GIVEN TASK
Every line that holds the string "Write" is to be identified and copied.

RECORDED DATA
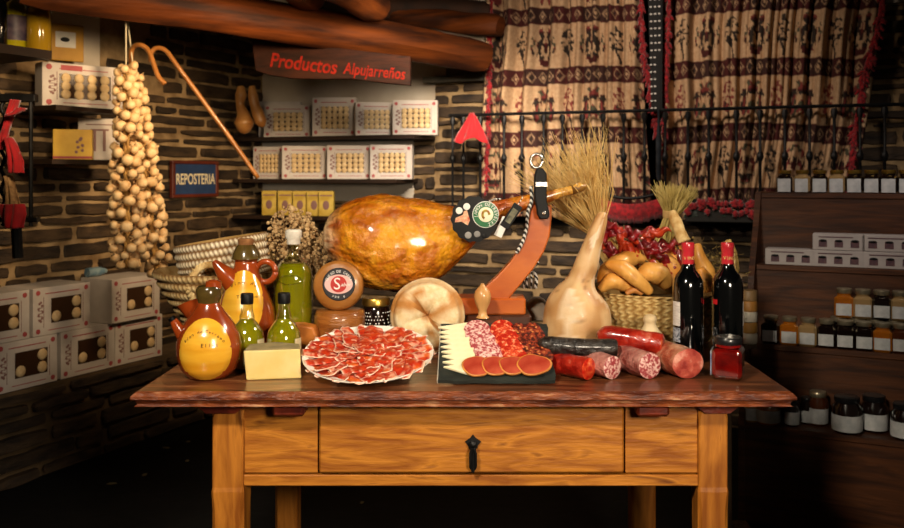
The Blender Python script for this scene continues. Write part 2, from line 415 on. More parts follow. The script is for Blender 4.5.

...

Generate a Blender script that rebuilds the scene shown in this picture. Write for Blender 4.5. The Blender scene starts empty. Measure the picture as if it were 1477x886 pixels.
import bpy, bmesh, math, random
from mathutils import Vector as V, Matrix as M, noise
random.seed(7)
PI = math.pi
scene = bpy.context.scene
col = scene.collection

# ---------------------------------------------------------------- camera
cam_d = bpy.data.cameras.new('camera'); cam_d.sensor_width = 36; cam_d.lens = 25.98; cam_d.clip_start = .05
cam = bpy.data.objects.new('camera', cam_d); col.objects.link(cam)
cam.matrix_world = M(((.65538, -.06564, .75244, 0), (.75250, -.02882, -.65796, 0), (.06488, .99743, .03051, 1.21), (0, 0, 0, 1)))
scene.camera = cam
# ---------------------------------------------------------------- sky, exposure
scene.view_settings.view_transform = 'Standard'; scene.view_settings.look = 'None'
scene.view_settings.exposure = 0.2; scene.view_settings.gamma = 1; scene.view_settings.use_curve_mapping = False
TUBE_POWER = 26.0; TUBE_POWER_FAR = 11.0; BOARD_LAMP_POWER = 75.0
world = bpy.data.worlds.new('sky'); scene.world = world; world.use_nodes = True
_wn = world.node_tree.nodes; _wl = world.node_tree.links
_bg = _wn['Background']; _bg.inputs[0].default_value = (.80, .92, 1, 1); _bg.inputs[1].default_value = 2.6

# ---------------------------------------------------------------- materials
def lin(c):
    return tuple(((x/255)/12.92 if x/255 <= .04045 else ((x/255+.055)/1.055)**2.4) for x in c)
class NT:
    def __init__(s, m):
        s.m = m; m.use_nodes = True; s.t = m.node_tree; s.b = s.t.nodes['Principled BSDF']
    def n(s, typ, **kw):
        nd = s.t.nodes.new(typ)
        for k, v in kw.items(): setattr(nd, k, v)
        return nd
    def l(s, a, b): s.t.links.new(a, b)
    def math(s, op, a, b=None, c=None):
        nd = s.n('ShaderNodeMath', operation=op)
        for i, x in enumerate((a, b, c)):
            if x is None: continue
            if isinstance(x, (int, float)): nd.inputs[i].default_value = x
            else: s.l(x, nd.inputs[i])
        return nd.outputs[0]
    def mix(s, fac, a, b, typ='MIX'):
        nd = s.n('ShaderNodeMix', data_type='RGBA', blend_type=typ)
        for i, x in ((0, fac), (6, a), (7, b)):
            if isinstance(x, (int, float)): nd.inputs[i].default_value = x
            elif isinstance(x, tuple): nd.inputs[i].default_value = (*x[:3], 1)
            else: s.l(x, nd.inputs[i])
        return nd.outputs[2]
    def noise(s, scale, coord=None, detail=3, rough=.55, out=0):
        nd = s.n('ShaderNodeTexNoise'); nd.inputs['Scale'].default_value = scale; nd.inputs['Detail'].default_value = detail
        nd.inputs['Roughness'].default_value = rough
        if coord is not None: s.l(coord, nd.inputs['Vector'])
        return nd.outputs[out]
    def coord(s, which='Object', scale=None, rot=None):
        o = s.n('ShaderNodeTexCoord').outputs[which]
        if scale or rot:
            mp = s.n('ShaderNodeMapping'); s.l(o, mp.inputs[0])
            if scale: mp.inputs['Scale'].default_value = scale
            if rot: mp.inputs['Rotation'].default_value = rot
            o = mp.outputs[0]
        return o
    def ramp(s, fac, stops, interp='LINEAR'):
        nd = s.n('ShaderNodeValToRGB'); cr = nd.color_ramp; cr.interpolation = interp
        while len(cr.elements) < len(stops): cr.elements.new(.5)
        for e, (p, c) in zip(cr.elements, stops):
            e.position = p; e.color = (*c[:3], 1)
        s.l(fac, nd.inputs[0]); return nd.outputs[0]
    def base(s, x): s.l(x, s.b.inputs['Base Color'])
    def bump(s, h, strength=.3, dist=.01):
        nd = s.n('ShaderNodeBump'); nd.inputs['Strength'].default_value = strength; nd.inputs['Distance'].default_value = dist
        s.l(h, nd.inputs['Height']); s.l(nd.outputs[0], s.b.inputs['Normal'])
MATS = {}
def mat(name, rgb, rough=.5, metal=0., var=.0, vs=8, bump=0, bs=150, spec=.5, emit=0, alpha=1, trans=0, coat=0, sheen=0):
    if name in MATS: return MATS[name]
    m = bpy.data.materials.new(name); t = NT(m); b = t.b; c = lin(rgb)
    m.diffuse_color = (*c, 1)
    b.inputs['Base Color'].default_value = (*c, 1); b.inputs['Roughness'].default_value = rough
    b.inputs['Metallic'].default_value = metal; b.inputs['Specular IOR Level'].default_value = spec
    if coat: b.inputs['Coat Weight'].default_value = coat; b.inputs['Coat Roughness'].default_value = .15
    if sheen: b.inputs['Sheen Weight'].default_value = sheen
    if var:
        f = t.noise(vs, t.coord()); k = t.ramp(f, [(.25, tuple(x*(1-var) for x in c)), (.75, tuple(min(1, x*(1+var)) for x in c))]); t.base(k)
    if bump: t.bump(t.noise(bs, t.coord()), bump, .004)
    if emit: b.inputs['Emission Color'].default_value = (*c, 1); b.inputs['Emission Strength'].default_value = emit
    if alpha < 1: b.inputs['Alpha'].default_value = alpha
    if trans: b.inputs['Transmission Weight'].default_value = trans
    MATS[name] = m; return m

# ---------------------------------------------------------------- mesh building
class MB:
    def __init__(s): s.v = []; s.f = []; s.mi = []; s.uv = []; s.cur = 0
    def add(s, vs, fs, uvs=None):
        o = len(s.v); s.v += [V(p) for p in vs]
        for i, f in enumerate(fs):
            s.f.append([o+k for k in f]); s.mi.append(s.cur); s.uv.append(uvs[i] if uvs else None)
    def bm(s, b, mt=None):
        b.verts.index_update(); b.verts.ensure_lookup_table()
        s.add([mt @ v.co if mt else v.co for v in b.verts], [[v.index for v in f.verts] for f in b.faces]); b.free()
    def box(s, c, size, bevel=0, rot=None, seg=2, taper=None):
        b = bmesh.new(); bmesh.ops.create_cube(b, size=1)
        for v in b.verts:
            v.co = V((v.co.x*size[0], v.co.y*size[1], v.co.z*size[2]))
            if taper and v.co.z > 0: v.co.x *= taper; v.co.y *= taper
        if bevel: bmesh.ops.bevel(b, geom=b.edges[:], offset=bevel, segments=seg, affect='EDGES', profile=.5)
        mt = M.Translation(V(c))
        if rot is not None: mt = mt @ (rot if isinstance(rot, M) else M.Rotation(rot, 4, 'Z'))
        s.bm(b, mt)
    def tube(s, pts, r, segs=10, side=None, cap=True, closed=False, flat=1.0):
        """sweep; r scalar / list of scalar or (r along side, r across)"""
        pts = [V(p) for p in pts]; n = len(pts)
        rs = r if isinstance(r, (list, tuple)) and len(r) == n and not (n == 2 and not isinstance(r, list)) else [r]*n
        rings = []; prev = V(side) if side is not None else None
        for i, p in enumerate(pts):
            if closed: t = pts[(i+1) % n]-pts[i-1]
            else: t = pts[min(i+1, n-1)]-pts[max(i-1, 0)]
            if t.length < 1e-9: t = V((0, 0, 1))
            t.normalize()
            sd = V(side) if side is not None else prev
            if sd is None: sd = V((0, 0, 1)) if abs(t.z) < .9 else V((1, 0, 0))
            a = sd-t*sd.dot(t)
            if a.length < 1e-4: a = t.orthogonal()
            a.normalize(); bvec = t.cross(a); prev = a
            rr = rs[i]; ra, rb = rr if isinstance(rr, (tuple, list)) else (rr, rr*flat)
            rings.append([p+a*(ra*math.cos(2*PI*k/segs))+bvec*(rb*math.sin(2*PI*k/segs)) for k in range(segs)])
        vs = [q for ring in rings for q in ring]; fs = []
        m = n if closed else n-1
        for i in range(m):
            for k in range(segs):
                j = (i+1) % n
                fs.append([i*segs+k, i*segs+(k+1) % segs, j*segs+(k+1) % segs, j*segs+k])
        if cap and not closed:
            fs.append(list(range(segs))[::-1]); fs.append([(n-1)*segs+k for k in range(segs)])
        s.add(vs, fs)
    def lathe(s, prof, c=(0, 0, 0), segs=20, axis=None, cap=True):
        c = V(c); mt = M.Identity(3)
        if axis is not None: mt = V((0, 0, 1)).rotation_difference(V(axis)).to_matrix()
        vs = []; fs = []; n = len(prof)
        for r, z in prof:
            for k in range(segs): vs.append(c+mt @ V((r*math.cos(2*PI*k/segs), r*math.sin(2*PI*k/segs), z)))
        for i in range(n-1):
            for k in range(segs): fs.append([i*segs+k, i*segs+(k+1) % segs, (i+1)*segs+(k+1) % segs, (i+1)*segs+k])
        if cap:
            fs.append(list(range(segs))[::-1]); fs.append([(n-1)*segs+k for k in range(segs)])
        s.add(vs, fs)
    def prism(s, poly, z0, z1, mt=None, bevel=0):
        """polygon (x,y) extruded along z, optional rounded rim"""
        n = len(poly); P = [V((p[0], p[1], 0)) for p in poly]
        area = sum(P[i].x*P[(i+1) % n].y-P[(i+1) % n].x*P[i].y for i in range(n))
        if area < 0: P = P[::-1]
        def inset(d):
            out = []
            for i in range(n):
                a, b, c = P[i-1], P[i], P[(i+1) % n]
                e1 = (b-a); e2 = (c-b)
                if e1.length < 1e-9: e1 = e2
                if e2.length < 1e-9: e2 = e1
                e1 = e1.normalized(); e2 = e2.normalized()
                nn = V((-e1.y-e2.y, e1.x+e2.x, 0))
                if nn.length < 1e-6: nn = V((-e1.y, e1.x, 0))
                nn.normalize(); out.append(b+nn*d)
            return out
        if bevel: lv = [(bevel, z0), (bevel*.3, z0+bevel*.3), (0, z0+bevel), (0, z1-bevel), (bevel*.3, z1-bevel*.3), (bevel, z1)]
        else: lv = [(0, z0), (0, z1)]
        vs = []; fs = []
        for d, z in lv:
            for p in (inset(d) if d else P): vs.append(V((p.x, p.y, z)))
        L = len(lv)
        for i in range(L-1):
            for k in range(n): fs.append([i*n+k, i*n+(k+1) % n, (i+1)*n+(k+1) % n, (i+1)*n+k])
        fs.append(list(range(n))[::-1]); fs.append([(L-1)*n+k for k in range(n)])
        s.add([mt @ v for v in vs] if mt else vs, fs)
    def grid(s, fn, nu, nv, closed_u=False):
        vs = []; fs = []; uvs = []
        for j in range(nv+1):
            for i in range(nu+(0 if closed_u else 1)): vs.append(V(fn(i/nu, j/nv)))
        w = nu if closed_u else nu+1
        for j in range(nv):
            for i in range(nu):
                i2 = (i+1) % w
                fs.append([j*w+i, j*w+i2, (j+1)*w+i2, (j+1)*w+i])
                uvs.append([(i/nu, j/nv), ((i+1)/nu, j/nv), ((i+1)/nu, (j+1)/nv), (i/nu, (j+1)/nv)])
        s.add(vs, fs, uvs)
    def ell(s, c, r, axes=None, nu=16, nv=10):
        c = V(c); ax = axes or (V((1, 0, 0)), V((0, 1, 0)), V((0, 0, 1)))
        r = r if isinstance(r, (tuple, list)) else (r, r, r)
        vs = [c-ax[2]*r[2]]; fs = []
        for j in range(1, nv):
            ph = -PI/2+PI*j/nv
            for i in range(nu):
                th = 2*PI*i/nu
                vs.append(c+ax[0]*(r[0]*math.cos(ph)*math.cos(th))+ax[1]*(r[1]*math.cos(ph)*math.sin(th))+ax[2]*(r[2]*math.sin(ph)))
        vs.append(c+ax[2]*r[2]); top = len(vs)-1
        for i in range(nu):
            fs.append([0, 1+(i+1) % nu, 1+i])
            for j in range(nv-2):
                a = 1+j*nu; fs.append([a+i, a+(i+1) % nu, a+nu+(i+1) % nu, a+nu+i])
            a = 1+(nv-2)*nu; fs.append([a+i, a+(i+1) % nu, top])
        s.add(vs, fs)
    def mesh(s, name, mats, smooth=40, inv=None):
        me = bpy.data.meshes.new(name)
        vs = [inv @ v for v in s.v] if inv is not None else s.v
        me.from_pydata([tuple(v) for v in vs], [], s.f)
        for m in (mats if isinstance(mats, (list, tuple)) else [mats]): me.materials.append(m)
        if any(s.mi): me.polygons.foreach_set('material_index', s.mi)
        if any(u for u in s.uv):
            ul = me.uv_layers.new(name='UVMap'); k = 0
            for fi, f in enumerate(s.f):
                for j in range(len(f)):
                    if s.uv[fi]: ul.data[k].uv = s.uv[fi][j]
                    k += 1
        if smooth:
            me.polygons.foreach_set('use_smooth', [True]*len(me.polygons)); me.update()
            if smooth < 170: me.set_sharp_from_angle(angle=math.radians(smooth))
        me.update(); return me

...

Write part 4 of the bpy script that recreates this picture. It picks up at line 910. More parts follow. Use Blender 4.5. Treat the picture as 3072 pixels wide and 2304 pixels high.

SOLUTION
The Blender Python script for this scene continues. Write part 2, from line 415 on. More parts follow. The script is for Blender 4.5.
Generate a Blender script that rebuilds the scene shown in this picture. Write for Blender 4.5. The Blender scene starts empty. Measure the picture as if it were 1477x886 pixels.
Write part 4 of the bpy script that recreates this picture. It picks up at line 910. More parts follow. Use Blender 4.5. Treat the picture as 3072 pixels wide and 2304 pixels high.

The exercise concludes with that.